In the summer of 2003, federal prosecutors in Alexandria indicted the men on charges of violating the Neutrality Acts (1937 and 1939), a law that forbid an American citizens or residents from attacking countries (in this case, India) with which the United States is at peace. In announcing the indictment under this rarely used law, U.S. Attorney Paul McNulty said that the men were preparing for violent jihad. Attorneys and supporters charged that the government was attacking Muslims for their preparation to support a Muslim cause (the majority of Kashmir is Muslim), as their religion requires of them.
The charge of discrimination against Islam and Muslims was made throughout the proceedings. When a federal magistrate let some of the defendants out on bail, the government appealed to Judge Leonie Brinkema (best know as the presiding judge in the case of Zacarias Moussaoui), who ultimately ordered most of the defendants jailed pending the proceedings.
Defense attorneys charged that this decision to jail American citizens who had strong ties to the community and who had not been charged with committing any act of violence was obvious discrimination. They allege that their clients were denied bail because they were Muslims. Brinkema said the charges were serious, hence the detention. Yet seriousness of the charge, as such, is not the basis for a bail decision. Rather, the decision to deny or grant bail is posited on the likelihood of the defendant to flee and not appear for trial and to be a danger to the community.
An FBI official justified the preemptive prosecutions. Michael E. Rolince, in charge of Washington FBI field office, conceded that the government had no evidence of specific plots against U.S. targets at home or abroad, but that, given the climate since Sept. 11, 2001, they decided to move on the evidence they did have.
"It is just no longer sound judgment to have people that you believe have engaged in illegal activity and let them conduct an attack before you do something about it," said Rolince in a Washington Post article. A lot of this is about preemption."
Rolince was echoing what Attorney General Ashcroft has said repeatedly since September 11. The government is not going to wait for terrorism to happen. Its aim is to stop it from occurring. But at what cost?
The Alexandria prosecutors employed a strategy that is consistent across all types of terrorist prosecutions since September 11. Whether shutting down Islamic charities, detaining suspicious immigrants who have violated no criminal laws but who may have overstayed their visas, or charging people with aiding and abetting terrorism in order to extract pleas to far lesser charges, the government typically begins with a sweeping indictment, an arrest followed by denial of bail, stringent efforts on the part of prosecutors to get defendants (now incarcerated) to plead, and letting it be clearly known that if they insist on not pleading they will likely face more serious charges and get maximum prison time.

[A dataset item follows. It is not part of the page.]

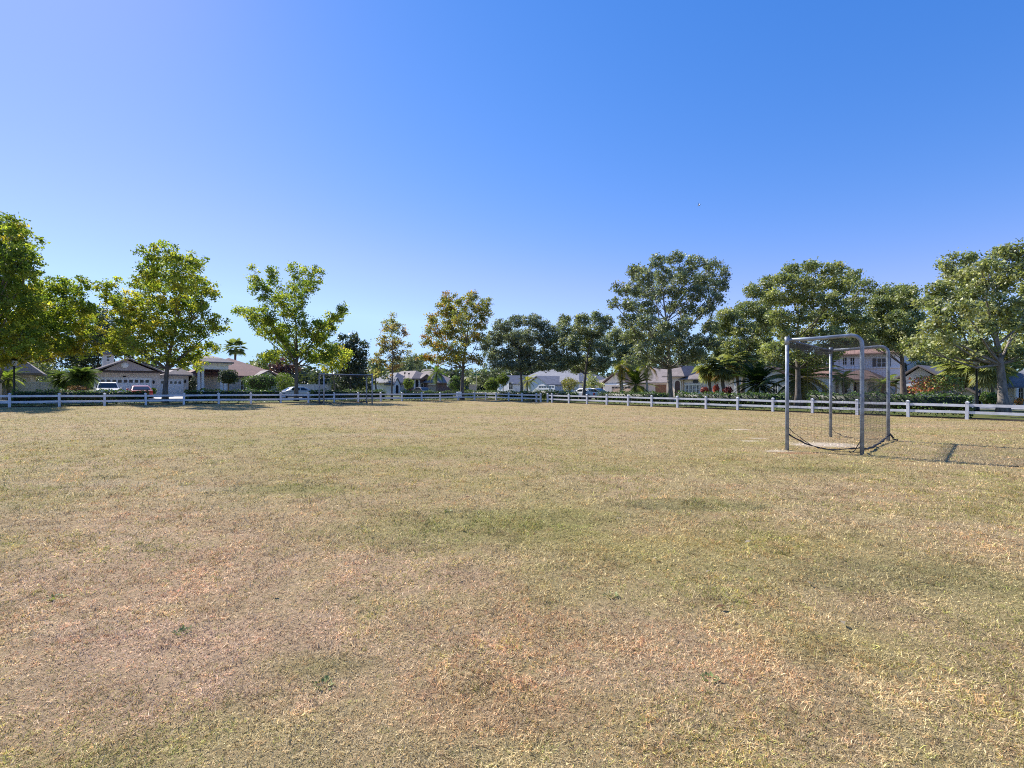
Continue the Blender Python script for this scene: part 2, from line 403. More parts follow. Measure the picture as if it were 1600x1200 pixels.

According to attorneys who represent these defendants, the pressure on men to confess to what the government wants is enormous. The deals offered -- a few years versus 50 or 100 years, even life in prison -- are hard to reject, even if the person never did anything except perhaps support a cause and travel to a foreign country.
Recalcitrant defendants are threatened with being declared enemy combatants like Jose Padilla (who has been incarcerated for almost two year without being charged with any crime); some are told that family members may be prosecuted if they do not cooperate.
The Alexandria 11 case typifies the value of this strategy. Early on, four men pled guilty. Those that did not were the subjects of superseding indictments. The new charges were aiding and abetting terrorism, more serious charges than those arising under the Neutrality Acts. Two more men pled guilty shortly after the terrorism indictments were handed down. For their cooperation, they received promises of sentences of 3 to 11 years. Charges against two were completely dropped.